YOUR TASK
Output the first line of the listing and each line after it, up to and including the line that contains "R = math.radians", exactly as written, minus the pictures.

---------------

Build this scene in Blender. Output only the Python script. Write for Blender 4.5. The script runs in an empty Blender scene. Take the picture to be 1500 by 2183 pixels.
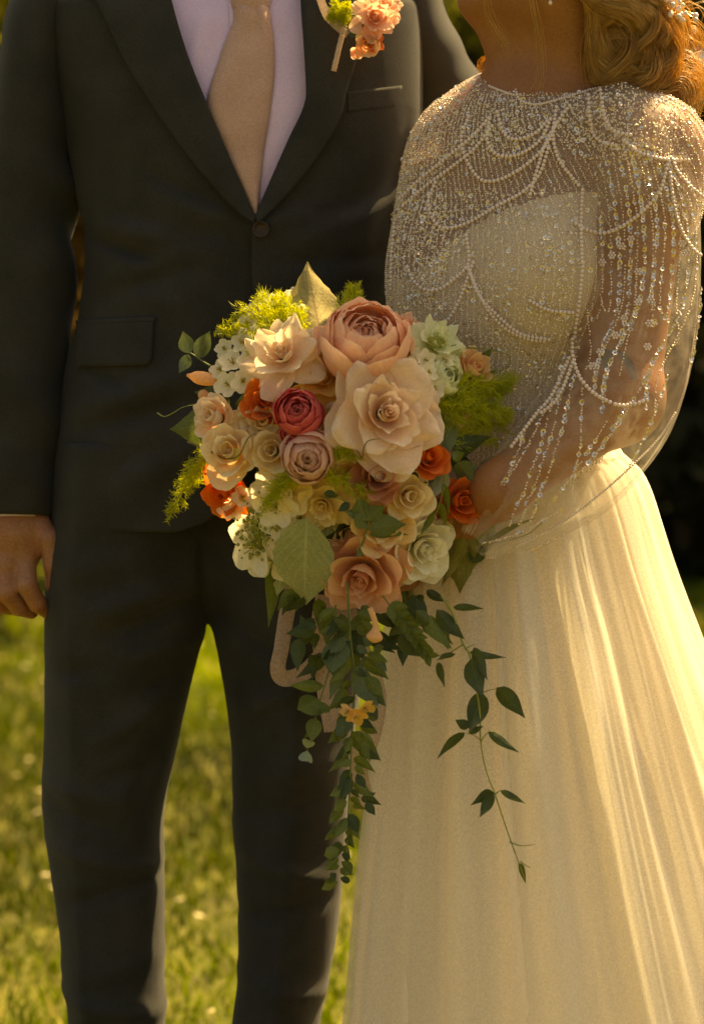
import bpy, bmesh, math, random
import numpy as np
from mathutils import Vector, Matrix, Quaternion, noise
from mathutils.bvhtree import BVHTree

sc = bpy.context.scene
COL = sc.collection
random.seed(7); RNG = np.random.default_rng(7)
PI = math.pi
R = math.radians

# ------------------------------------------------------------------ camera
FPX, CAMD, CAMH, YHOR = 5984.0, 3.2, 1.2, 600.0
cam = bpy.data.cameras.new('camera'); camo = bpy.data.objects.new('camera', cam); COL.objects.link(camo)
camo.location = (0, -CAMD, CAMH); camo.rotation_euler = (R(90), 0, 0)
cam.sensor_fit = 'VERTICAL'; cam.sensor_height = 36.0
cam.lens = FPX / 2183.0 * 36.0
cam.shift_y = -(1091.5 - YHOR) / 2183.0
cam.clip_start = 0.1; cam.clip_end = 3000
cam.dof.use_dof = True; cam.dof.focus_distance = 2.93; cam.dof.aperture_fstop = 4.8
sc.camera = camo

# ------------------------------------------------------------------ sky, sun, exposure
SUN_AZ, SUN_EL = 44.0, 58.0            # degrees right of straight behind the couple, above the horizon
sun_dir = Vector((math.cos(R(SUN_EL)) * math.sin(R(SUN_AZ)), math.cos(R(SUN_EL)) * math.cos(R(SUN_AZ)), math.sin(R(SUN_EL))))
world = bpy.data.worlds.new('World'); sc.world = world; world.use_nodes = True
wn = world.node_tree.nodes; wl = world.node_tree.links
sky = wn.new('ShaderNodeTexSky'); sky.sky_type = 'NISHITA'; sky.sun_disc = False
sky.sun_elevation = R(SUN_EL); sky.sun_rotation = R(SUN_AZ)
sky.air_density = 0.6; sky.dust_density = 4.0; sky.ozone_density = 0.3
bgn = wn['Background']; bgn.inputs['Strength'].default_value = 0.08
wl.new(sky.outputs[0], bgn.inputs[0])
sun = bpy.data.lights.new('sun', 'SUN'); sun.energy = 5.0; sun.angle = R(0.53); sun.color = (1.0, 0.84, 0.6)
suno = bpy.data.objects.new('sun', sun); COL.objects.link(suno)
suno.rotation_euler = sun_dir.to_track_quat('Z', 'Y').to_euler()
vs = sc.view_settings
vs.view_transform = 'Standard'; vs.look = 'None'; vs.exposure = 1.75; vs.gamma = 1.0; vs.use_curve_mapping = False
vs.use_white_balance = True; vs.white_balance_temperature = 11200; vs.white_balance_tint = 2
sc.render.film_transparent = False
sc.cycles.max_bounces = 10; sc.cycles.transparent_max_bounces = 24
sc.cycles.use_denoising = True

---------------

FULL ANSWER
Build this scene in Blender. Output only the Python script. Write for Blender 4.5. The script runs in an empty Blender scene. Take the picture to be 1500 by 2183 pixels.
import bpy, bmesh, math, random
import numpy as np
from mathutils import Vector, Matrix, Quaternion, noise
from mathutils.bvhtree import BVHTree

sc = bpy.context.scene
COL = sc.collection
random.seed(7); RNG = np.random.default_rng(7)
PI = math.pi
R = math.radians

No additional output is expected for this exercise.